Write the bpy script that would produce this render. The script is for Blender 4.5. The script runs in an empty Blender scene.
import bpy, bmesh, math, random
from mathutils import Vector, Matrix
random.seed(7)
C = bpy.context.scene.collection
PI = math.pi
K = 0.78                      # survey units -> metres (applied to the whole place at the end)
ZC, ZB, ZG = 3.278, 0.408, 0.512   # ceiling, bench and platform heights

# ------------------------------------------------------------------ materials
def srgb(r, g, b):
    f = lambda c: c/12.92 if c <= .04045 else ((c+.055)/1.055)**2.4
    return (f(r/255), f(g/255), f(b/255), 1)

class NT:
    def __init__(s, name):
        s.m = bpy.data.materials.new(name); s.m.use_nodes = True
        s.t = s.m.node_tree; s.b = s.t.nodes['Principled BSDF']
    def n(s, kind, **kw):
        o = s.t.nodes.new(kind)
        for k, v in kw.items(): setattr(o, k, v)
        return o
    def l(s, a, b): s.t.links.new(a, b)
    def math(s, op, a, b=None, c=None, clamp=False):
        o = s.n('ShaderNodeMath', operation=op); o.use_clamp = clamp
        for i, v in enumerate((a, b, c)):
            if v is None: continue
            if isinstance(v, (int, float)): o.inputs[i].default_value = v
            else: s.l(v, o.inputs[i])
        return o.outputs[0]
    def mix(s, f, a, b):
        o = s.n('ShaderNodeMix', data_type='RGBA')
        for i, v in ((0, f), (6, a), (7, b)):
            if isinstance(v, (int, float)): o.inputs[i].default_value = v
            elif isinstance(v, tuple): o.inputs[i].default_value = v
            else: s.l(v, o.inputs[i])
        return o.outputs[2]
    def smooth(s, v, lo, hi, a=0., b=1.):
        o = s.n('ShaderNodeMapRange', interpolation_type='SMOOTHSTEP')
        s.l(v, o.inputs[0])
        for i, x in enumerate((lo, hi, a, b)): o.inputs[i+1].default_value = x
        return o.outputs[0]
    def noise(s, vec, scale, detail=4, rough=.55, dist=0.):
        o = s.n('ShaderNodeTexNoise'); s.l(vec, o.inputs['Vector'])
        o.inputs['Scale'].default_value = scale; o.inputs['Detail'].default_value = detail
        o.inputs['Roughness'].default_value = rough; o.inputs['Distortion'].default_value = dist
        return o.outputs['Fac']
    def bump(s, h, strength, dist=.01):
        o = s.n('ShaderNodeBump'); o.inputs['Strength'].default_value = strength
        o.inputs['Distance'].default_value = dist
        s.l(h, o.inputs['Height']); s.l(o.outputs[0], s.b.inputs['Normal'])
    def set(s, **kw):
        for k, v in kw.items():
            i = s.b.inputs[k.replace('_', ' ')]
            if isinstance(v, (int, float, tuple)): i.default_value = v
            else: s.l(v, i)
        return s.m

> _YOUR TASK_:
Reproduce all of the material above word for word.

> _EXERCISE SOLUTION_:
Write the bpy script that would produce this render. The script is for Blender 4.5. The script runs in an empty Blender scene.
import bpy, bmesh, math, random
from mathutils import Vector, Matrix
random.seed(7)
C = bpy.context.scene.collection
PI = math.pi
K = 0.78                      # survey units -> metres (applied to the whole place at the end)
ZC, ZB, ZG = 3.278, 0.408, 0.512   # ceiling, bench and platform heights

# ------------------------------------------------------------------ materials
def srgb(r, g, b):
    f = lambda c: c/12.92 if c <= .04045 else ((c+.055)/1.055)**2.4
    return (f(r/255), f(g/255), f(b/255), 1)

class NT:
    def __init__(s, name):
        s.m = bpy.data.materials.new(name); s.m.use_nodes = True
        s.t = s.m.node_tree; s.b = s.t.nodes['Principled BSDF']
    def n(s, kind, **kw):
        o = s.t.nodes.new(kind)
        for k, v in kw.items(): setattr(o, k, v)
        return o
    def l(s, a, b): s.t.links.new(a, b)
    def math(s, op, a, b=None, c=None, clamp=False):
        o = s.n('ShaderNodeMath', operation=op); o.use_clamp = clamp
        for i, v in enumerate((a, b, c)):
            if v is None: continue
            if isinstance(v, (int, float)): o.inputs[i].default_value = v
            else: s.l(v, o.inputs[i])
        return o.outputs[0]
    def mix(s, f, a, b):
        o = s.n('ShaderNodeMix', data_type='RGBA')
        for i, v in ((0, f), (6, a), (7, b)):
            if isinstance(v, (int, float)): o.inputs[i].default_value = v
            elif isinstance(v, tuple): o.inputs[i].default_value = v
            else: s.l(v, o.inputs[i])
        return o.outputs[2]
    def smooth(s, v, lo, hi, a=0., b=1.):
        o = s.n('ShaderNodeMapRange', interpolation_type='SMOOTHSTEP')
        s.l(v, o.inputs[0])
        for i, x in enumerate((lo, hi, a, b)): o.inputs[i+1].default_value = x
        return o.outputs[0]
    def noise(s, vec, scale, detail=4, rough=.55, dist=0.):
        o = s.n('ShaderNodeTexNoise'); s.l(vec, o.inputs['Vector'])
        o.inputs['Scale'].default_value = scale; o.inputs['Detail'].default_value = detail
        o.inputs['Roughness'].default_value = rough; o.inputs['Distortion'].default_value = dist
        return o.outputs['Fac']
    def bump(s, h, strength, dist=.01):
        o = s.n('ShaderNodeBump'); o.inputs['Strength'].default_value = strength
        o.inputs['Distance'].default_value = dist
        s.l(h, o.inputs['Height']); s.l(o.outputs[0], s.b.inputs['Normal'])
    def set(s, **kw):
        for k, v in kw.items():
            i = s.b.inputs[k.replace('_', ' ')]
            if isinstance(v, (int, float, tuple)): i.default_value = v
            else: s.l(v, i)
        return s.m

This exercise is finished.